Saturday, January 27, 2024

Paris Review

In the back room of a bar in the Bowery I peer at an eighty degree angle. I pour my vision into the CDJs' little LED screens. I watch "Jackson Walker Lewis" open his Celine playlist. I sense my seeing spotlight his choice. I feel his partnership in my dance as my neck curves forward to occlude other bodies from my visual field. The Paris Review in my bag leaves a rectangular side in my back. 

1. From it I read an excerpt from a Robert Gluck interview and a poem about cars. “I’ll read and let’s see what emerges.” Alice is always game. We played Asher’s 3-associations-away game and her own opposite game. We invent, negate, lie, and repurpose. “I’m not gonna correct myself anymore.” An onlooker hears and tells me the Paris Review office is near the New School in a nondescript office building that probably also hosts, like, military recruitment organizations. He worked for an agency that represented one of the artists that did a cover for the Review. What is the reward for saying such things? They walk away. I see people I’ve only seen in image-form. 


2. Alice wants to dance; thank god I wore a hat. I'm always happy to dance. I take my place and let my feet head the curve this time. Without dancing I send my eyeballs to themselves and the night selects its door. It's a choice to be by the booth. It's not a choice to stay. It all starts with the soles of the feet, so it helps to really understand the architecture of your bones down there. Layer knees, hips, stomach, shoulders, neck, jaw, eyes, hands. Evidence of your sweat signals the death of genre; if you can believe this while living in the crowd's gaze, you can survive any length of time. My neck looks for nothing but the bottom of the next beat. I wonder if the music has siblings. My eyes slam back into my head as Meg blows her sweet-smelling vape smoke onto the CDJs and Jackson mimes DJing in response. In this room and in the world there are too many people. 

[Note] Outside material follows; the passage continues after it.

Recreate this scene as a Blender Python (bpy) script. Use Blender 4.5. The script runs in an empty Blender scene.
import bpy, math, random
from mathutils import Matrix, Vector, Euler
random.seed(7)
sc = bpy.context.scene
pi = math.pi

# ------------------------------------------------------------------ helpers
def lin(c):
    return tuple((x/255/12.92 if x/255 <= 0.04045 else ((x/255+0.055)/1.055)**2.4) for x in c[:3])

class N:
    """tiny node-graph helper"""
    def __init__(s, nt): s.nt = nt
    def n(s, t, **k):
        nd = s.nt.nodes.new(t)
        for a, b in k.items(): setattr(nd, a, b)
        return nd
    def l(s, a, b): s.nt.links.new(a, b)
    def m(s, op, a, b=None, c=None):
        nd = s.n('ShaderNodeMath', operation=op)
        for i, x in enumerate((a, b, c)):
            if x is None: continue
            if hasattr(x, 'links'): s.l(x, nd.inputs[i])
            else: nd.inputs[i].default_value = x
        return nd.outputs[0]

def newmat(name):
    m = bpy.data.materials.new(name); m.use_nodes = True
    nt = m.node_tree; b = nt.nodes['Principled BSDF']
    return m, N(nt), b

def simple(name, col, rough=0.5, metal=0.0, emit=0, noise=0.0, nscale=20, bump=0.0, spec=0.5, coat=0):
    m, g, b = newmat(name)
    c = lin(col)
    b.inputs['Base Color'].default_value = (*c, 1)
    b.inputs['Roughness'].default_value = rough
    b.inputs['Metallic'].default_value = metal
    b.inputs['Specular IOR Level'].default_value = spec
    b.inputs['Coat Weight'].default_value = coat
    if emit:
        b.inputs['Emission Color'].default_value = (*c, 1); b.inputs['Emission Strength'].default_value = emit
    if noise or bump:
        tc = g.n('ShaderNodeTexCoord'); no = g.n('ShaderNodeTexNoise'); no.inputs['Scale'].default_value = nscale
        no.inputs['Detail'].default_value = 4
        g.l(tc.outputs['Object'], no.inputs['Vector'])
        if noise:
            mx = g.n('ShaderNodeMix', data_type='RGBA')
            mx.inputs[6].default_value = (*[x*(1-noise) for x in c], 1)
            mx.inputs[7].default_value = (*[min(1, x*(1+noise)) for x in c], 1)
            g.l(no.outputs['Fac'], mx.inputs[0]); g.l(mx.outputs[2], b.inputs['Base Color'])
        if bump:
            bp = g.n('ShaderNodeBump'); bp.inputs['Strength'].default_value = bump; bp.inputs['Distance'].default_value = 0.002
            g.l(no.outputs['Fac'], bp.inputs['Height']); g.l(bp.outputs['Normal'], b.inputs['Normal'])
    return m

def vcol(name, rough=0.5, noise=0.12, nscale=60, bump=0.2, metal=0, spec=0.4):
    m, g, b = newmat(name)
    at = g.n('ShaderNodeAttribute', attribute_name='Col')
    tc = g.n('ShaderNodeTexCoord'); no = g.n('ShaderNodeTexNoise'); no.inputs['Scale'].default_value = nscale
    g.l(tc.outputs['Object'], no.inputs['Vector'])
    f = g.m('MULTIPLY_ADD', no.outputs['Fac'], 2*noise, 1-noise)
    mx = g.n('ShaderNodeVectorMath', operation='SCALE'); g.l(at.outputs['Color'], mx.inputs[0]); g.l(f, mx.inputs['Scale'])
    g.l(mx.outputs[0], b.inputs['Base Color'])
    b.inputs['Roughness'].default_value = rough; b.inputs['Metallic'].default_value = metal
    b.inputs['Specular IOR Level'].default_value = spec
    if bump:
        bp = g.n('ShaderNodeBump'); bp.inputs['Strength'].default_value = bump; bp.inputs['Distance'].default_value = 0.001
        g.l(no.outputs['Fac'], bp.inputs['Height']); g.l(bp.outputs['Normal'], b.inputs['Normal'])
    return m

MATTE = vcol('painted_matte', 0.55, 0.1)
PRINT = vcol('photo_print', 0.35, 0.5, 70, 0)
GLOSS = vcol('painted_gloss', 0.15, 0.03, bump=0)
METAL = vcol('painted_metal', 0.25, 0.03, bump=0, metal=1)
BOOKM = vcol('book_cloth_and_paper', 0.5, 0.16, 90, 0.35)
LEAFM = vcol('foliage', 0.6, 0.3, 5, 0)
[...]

3. I sat in Metrograph for a while practicing my spinal curve. I read a few things, always having to skip to the short stories’ last paragraph to see if it demands going back to start. Something about Shakespearean sonnets and coffee entering you like a dark phrase m’ont piqué, donc je ferme le livre and order a black coffee that the waiter forgets and so gives to me on the house. I tilt my head all the way back and up to the waiter’s attention to reveal my face from under the black rim of the military hat I bought at Episode in Le Marais. This hard-won truth slurps around in the back of my throat which is also my mind. 


4. I’m living a frivolous, overextended life. To meet new ends I begin to elide my thoughts from myself and look falling directly in the eyes. Blah blah blah. I was in the shower the other day de-spooling snot from my nose like candy floss (I don't know what candy floss is). 


5. I tell my students to push into the ground with their hands as they throw their bodies into the air and swing their feet toward bending surfaces. I hoist and chit chat all day with a forgettable man who has settled for $23 an hour. A swimmer with water-less eyes but on me they sweat. Everybody’s so hot in that room always. I give them the option to be in a group or solo. I watch community form around me and seep further into myself, smiling and feeling young.


6. I breathe toward the edges of my incessant burping, stealing words from mixed-up women scared to return bottles of wine. They ask if it’s natural and I curve further in. 


7. Without dish soap the need to do dishes becomes secondary to the need to buy dish soap. Which subsides beneath the tides of impulse and drowsy domesticity. Staying in our rooms in New York City we think of ways to use condiments to communicate. I feel grateful in transit and wait for your sign. 


8. I miss you, I love you, I can't wait for you to arrive. I edit constantly in my head but for you I try to edit less. I want to be honest with you for once. Because you have given me access to so much, taught me by pointing to and brushing past parts of myself I never knew were there. For your incidental generosity I will speak true and real words, will write good sentences, and will shower with kindness. I'll tell you where everything is. I'll show you where to go. I'll take you out, baby. I'll give you everything. I'll risk it all for you. You––who barely probably realize how much is in those books and our futile relationships with them. I notice and remember what you don't remark. I press and you are impressed. If I can write just one original line a day I'm happy. For you I will try to be so good. I want to survive with you. Climb onto the roof of a flooded house, through the halls and doors up to the attic and out the curved windows. No straight lines in sight.